=== Information shown ===

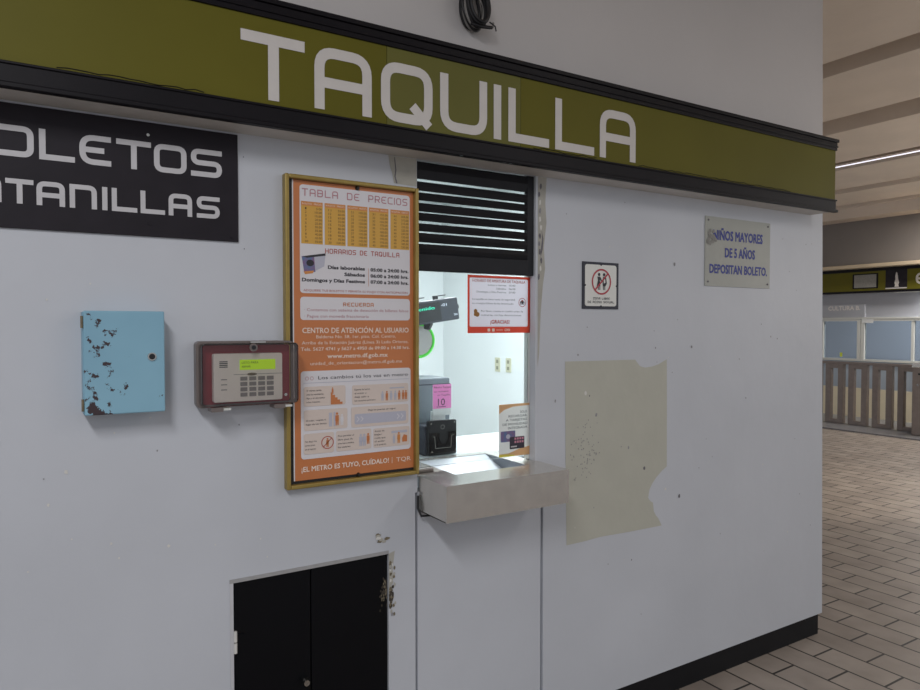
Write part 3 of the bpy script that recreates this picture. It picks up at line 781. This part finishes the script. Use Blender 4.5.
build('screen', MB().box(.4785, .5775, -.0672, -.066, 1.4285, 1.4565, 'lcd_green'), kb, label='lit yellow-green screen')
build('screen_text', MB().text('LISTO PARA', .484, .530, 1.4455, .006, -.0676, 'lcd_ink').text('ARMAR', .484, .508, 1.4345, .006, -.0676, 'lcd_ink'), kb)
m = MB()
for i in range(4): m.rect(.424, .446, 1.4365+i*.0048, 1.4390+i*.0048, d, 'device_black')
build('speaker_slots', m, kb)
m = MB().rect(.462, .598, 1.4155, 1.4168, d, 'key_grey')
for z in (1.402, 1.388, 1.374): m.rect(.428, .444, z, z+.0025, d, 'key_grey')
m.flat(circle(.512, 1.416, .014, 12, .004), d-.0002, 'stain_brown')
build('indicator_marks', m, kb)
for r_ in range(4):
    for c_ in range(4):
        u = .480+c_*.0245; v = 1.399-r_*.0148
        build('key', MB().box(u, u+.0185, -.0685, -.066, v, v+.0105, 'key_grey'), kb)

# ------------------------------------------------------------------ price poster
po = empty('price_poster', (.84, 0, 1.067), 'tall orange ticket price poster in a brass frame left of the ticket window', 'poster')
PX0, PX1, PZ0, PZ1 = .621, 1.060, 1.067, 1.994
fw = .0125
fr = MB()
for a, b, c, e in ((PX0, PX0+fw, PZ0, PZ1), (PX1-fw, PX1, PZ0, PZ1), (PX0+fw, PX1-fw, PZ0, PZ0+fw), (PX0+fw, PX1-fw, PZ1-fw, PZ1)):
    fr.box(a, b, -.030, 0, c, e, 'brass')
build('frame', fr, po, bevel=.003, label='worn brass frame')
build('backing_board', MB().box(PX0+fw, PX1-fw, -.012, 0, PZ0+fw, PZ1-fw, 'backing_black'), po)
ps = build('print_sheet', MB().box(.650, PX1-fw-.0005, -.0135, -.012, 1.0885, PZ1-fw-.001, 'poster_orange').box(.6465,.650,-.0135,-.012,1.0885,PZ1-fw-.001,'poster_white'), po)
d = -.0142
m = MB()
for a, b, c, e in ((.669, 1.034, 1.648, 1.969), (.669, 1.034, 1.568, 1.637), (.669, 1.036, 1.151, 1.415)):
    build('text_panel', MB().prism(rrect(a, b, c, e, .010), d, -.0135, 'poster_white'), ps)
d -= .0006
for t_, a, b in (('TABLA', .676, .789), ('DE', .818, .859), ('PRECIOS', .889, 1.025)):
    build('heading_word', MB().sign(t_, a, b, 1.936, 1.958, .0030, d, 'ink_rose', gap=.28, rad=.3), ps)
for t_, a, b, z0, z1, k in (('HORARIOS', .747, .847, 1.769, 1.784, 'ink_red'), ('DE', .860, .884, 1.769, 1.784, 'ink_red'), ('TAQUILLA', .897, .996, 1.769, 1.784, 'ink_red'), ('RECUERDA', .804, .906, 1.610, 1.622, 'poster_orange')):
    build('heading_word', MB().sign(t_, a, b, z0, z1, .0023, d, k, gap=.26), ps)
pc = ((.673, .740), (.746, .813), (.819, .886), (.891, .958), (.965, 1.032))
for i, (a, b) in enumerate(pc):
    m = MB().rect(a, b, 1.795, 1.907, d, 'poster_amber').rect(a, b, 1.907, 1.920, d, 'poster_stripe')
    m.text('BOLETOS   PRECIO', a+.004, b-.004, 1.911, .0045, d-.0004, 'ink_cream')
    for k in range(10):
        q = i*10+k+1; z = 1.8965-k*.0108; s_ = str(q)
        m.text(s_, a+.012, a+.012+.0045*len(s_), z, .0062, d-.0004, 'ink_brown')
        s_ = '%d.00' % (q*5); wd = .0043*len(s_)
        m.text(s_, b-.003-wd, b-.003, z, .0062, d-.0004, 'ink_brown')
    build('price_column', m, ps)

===

What the task requires
Make an exact copy of the listing above. Do not include the pictures.

Solved problem
Write part 3 of the bpy script that recreates this picture. It picks up at line 781. This part finishes the script. Use Blender 4.5.
build('screen', MB().box(.4785, .5775, -.0672, -.066, 1.4285, 1.4565, 'lcd_green'), kb, label='lit yellow-green screen')
build('screen_text', MB().text('LISTO PARA', .484, .530, 1.4455, .006, -.0676, 'lcd_ink').text('ARMAR', .484, .508, 1.4345, .006, -.0676, 'lcd_ink'), kb)
m = MB()
for i in range(4): m.rect(.424, .446, 1.4365+i*.0048, 1.4390+i*.0048, d, 'device_black')
build('speaker_slots', m, kb)
m = MB().rect(.462, .598, 1.4155, 1.4168, d, 'key_grey')
for z in (1.402, 1.388, 1.374): m.rect(.428, .444, z, z+.0025, d, 'key_grey')
m.flat(circle(.512, 1.416, .014, 12, .004), d-.0002, 'stain_brown')
build('indicator_marks', m, kb)
for r_ in range(4):
    for c_ in range(4):
        u = .480+c_*.0245; v = 1.399-r_*.0148
        build('key', MB().box(u, u+.0185, -.0685, -.066, v, v+.0105, 'key_grey'), kb)

# ------------------------------------------------------------------ price poster
po = empty('price_poster', (.84, 0, 1.067), 'tall orange ticket price poster in a brass frame left of the ticket window', 'poster')
PX0, PX1, PZ0, PZ1 = .621, 1.060, 1.067, 1.994
fw = .0125
fr = MB()
for a, b, c, e in ((PX0, PX0+fw, PZ0, PZ1), (PX1-fw, PX1, PZ0, PZ1), (PX0+fw, PX1-fw, PZ0, PZ0+fw), (PX0+fw, PX1-fw, PZ1-fw, PZ1)):
    fr.box(a, b, -.030, 0, c, e, 'brass')
build('frame', fr, po, bevel=.003, label='worn brass frame')
build('backing_board', MB().box(PX0+fw, PX1-fw, -.012, 0, PZ0+fw, PZ1-fw, 'backing_black'), po)
ps = build('print_sheet', MB().box(.650, PX1-fw-.0005, -.0135, -.012, 1.0885, PZ1-fw-.001, 'poster_orange').box(.6465,.650,-.0135,-.012,1.0885,PZ1-fw-.001,'poster_white'), po)
d = -.0142
m = MB()
for a, b, c, e in ((.669, 1.034, 1.648, 1.969), (.669, 1.034, 1.568, 1.637), (.669, 1.036, 1.151, 1.415)):
    build('text_panel', MB().prism(rrect(a, b, c, e, .010), d, -.0135, 'poster_white'), ps)
d -= .0006
for t_, a, b in (('TABLA', .676, .789), ('DE', .818, .859), ('PRECIOS', .889, 1.025)):
    build('heading_word', MB().sign(t_, a, b, 1.936, 1.958, .0030, d, 'ink_rose', gap=.28, rad=.3), ps)
for t_, a, b, z0, z1, k in (('HORARIOS', .747, .847, 1.769, 1.784, 'ink_red'), ('DE', .860, .884, 1.769, 1.784, 'ink_red'), ('TAQUILLA', .897, .996, 1.769, 1.784, 'ink_red'), ('RECUERDA', .804, .906, 1.610, 1.622, 'poster_orange')):
    build('heading_word', MB().sign(t_, a, b, z0, z1, .0023, d, k, gap=.26), ps)
pc = ((.673, .740), (.746, .813), (.819, .886), (.891, .958), (.965, 1.032))
for i, (a, b) in enumerate(pc):
    m = MB().rect(a, b, 1.795, 1.907, d, 'poster_amber').rect(a, b, 1.907, 1.920, d, 'poster_stripe')
    m.text('BOLETOS   PRECIO', a+.004, b-.004, 1.911, .0045, d-.0004, 'ink_cream')
    for k in range(10):
        q = i*10+k+1; z = 1.8965-k*.0108; s_ = str(q)
        m.text(s_, a+.012, a+.012+.0045*len(s_), z, .0062, d-.0004, 'ink_brown')
        s_ = '%d.00' % (q*5); wd = .0043*len(s_)
        m.text(s_, b-.003-wd, b-.003, z, .0062, d-.0004, 'ink_brown')
    build('price_column', m, ps)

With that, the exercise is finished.